It's funny that things that are pinnacles of human engineering exist like this where the general public has no idea it even exists, though they (most likely) use it every single day.
I find red dead redemption 2 more impressive. I don’t know why. It sounds stupid but S3 on the surface has the simplest api and it’s just not impressive to me when compared to something like that.
I’m curious which one is actually more impressive in general.
Simple to use from an external interface yes, the backend is wildly impressive.
Some previous discussion https://news.ycombinator.com/item?id=36900147
> S3 on the surface has the simplest api and it’s just not impressive [...]
Reminded of the following comment from not too long ago.

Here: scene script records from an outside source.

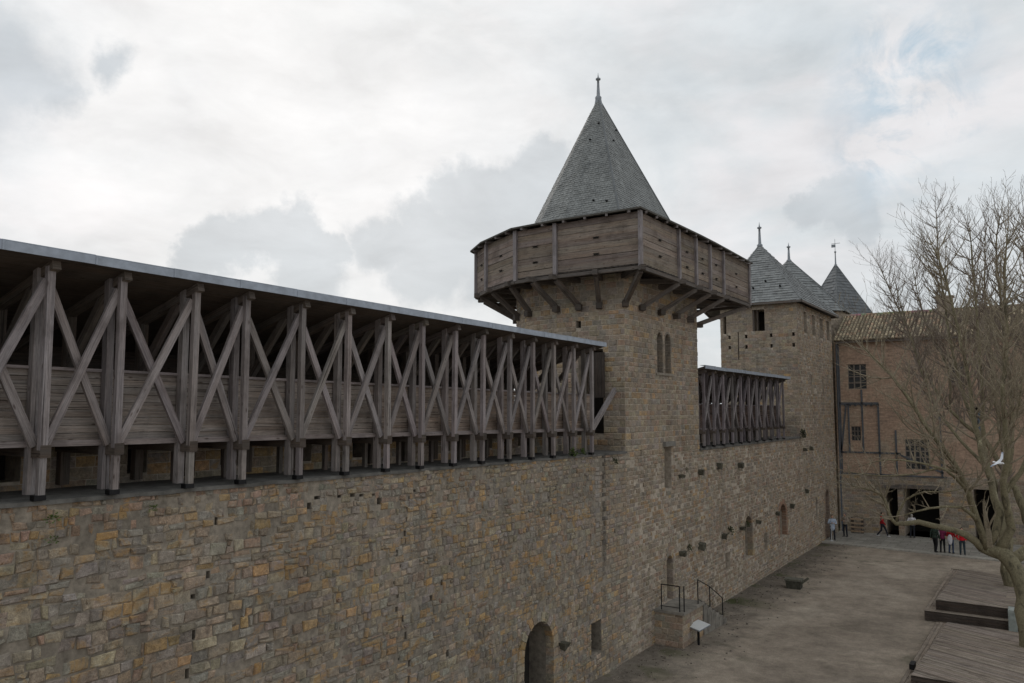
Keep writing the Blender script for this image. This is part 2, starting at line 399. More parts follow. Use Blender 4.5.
def voussoirs(mb, P0, U, Nn, o, w=.28, proud=.035, seed=1, m=1, tone=None):
    rnd = random.Random(seed); u0, u1, z0, z1, ar = o[:5]
    r = (u1 - u0) / 2; zc = z1 - r * ar; mu = (u0 + u1) / 2; n = max(7, int(math.pi * r / .2) | 1)
    W = lambda u, z, d: V((P0.x, P0.y, 0)) + U * u + V((0, 0, z)) + Nn * d
    def wedge(ps):
        col = tone or pal(rnd, .06, 0, .3); base = len(mb.v); e = proud * rnd.uniform(.7, 1.2)
        for d in (-.25, e):
            for (u, z) in ps: mb.v.append(tuple(W(u, z, d)))
        mb.idx(base, [(0, 1, 5, 4), (1, 2, 6, 5), (2, 3, 7, 6), (3, 0, 4, 7), (4, 5, 6, 7)], col, m)
    for i in range(n):
        a0 = math.pi * i / n + .012; a1 = math.pi * (i + 1) / n - .012
        f = lambda a, q: (mu + (r - .012 + q) * math.cos(a), zc + ((r - .012) * ar + q) * math.sin(a))
        wedge([f(a0, 0), f(a0, w), f(a1, w), f(a1, 0)])
    z = z0
    while z < zc - .05:
        h = min(rnd.uniform(.22, .34), zc - z)
        for sgn, e in ((-1, u0), (1, u1)):
            ww = w * rnd.uniform(.8, 1.5)
            a, b = (e - ww, e + .01) if sgn < 0 else (e - .01, e + ww)
            wedge([(a, z + .01), (b, z + .01), (b, z + h - .01), (a, z + h - .01)])
        z += h

XF = -13.5
FP = V((XF, 0, 0)); UY = V((0, 1, 0)); NX = V((1, 0, 0))
# openings on the courtyard face: (y0, y1, z0, z1, arch, depth)
rectn = [(25.04, 25.8, -8.6, -7.5, 0, .9)]
holes = []
rh = random.Random(11)
for y, z in [(12.0, -2.2), (14.2, -2.3), (16.2, -5.0), (12.1, -6.9), (16.9, -6.6),
             (22.9, -7.75), (22.6, -2.6), (24.5, -5.2), (29.3, -1.9), (28.7, -3.2), (30.6, -6.6), (34.0, -1.2), (31.0, -2.2), (36.9, -8.0), (26.9, -4.6), (33.2, -3.9), (36.7, -2.6),
             (47.8, -6.0), (46.5, -6.3), (52.4, -5.9), (55.6, -2.6), (57.2, -2.3), (53.2, -2.4), (60.0, -4.4), (52.8, -7.4), (56.8, -6.4), (39.6, -3.0), (41.0, -7.9)]:
    w = rh.uniform(.08, .17); holes.append((y, y + w, z, z + w * rh.uniform(.9, 1.5), 0, .4))
rc = random.Random(23)
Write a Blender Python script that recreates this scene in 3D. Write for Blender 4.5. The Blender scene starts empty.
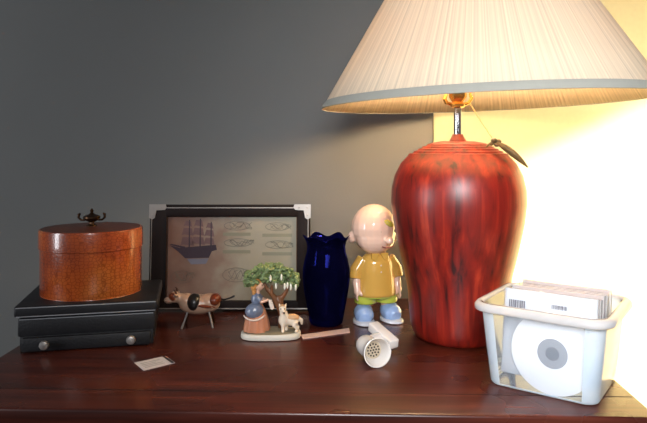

That's the strangest comparison I have seen. What axis are you really comparing here? Better graphics? Sound?
Complexity and sheer intelligence and capability required to build either.
And what is the basis for your claim? You are not impressed by AWS's complexity and intelligence and capability to build and manage 1-2 zettabytes of storage near flawlessly?
Im more impressed by red dead redemption 2 or baldurs gate 3.
There is no “basis” other my gut feeling. Unless you can get quantified metrics to compare that’s all we got. For example if you had lines of code for both, or average IQ. Both would lead towards the “basis” which neither you or I have.
AWS has said that the largest S3 buckets are spread over 1 million hard drives. That is quite impressive.
Red dead redemption 2 is likely on over 74 million hard drives.
I think you misunderstood. They're not saying S3 uses a million hard drives, they're saying that there exist some large single buckets that use a million hard drives just for that one bucket/customer!
actually data from more than one customer would be stored on those million drives. But data from one customer is spread over 1 million drives to get the needed IOPs from spinning hard drives.